In fact, it is the young Yasumoto (
Yūzō Kayama) who passes on his Nagasaki training to the elder Mifune.
185 minutes flies by in this -- one of Kurosawa's great masterpieces.
Post-Mifune
24. Dodes'ka-Den (1970)
He surely must have missed Mifune as often as he cursed television for drying up the money he required to make films. Joining with three other prominent Japanese directors, "The Four Knights" club was formed with the intention of producing each others films.
Kurosawa went first with this tale of a retarded boy who pretends to be a trolley car (thus the title: dodes'ka-den is the sound he makes imitating the engine), along with all the inhabitants of a Tokyo slum. A fascinating watch, the film tanked and Kurosawa tried to kill himself. Thank God, he did not succeed.
25. Dersu Uzala (1975)
But with no funding available to him, he set off to the Soviet Union to visit
Tarkovsky, who was in post with
Solaris. Inspired, he signed onto
Mosfilm, and went as far away from civilization as possible -- to the frozen tundra of Siberia.
Here he found his Dersu (
Maxim Munzuk) -- a
Tuvan actor -- and made an extraordinary film about humanity surviving in the indifferent conditions of Mother Nature. Vastly underappreciated.
26. Kagemusha (1980)
Finally, three very successful American directors (
Lucas,
Spielberg and
Coppola) recognized a genius in trouble and provided much-needed financing.
In the five-year period between films, Kurosawa had hand-painted complete storyboards and the only major hiccup in the production occurred in casting. Kurosawa imagined that the great
Shintaro Katsu (
Zatoichi) would make a great Kagemusha (shadow-warrior) in a 16th-century story involving a great warlord who employed his look-alike brother as a double. Realizing the need for a third "double," they recruited a thief was about to be crucified as a stand-by. Katsu was to play both the warlord and the thief.
But his swelled ego blew his chance on the first day of shooting (he brought along his own film crew and argued with AK, until he was thrown off the lot.) "Call up Nakadai -- see if he's available," and the whole thing was fixed. Nakadai played the dual roles, with Yamazaki (
High and Low) playing the brother.
27. Ran (1985)
King Lear, with sons instead of daughters. Color-coordinated so as to never lose track of who's who, Kurosawa raised the epic to new levels. Nakadai stars.
28. Dreams (1990)
Eight vignettes, each preceded by a caption "and I dreamed that ..."
Uneven, but the episodes that work
really work! The first two for example: "Sunshine Through the Rain," and "The Peach Orchard" are miniature masterpieces. Disappointments follow until we reach "The Crow" starring
Martin Scorsese as Vincent Van Gogh.
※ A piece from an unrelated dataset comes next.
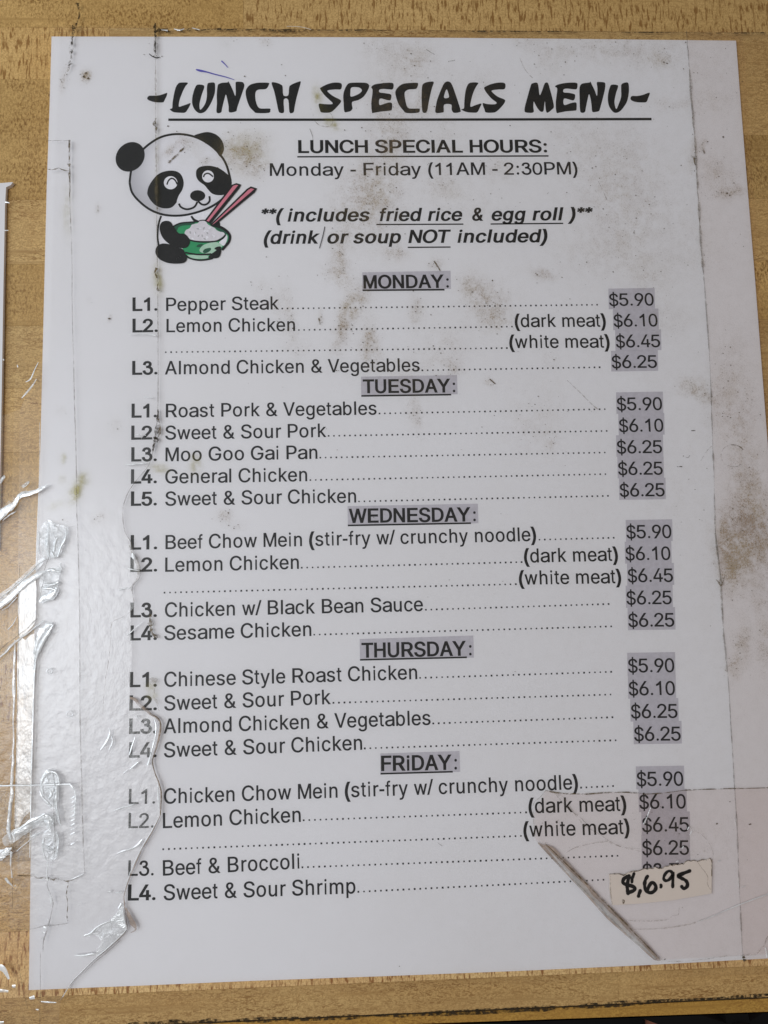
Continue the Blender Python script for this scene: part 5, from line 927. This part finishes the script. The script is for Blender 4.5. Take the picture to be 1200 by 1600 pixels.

The final dream "Village of the Watermills" stars the great 86-year-old Chishū Ryū playing a man who is 105.
29. Rhapsody in August (1991)
Ooh, how the American critics savaged this for just one scene where the kids ask why there is no American memorial in the Nagasaki Peace Park. "Because they were the ones that dropped the bomb."
A survivor is grandma to a bunch of thoroughly Americanized kids, who gradually come to realize the horror that was visited upon her in her youth.
Richard Gere steps in to smooth things over, and a Schubert song on an out-of-tune organ plays a big part in the story.
Watch for the ants crawling up the rose in the Sutra scene.
30.
Madadayo (1993)
The 83-year-old filmmaker was "not yet" done. This heartwarming tale of a German professor traverses time and space and features a lot of beer drinking. The title refers to a kid's expression when playing hide-and-seek: "Are you ready?" ... "Not yet!" (Madadayo).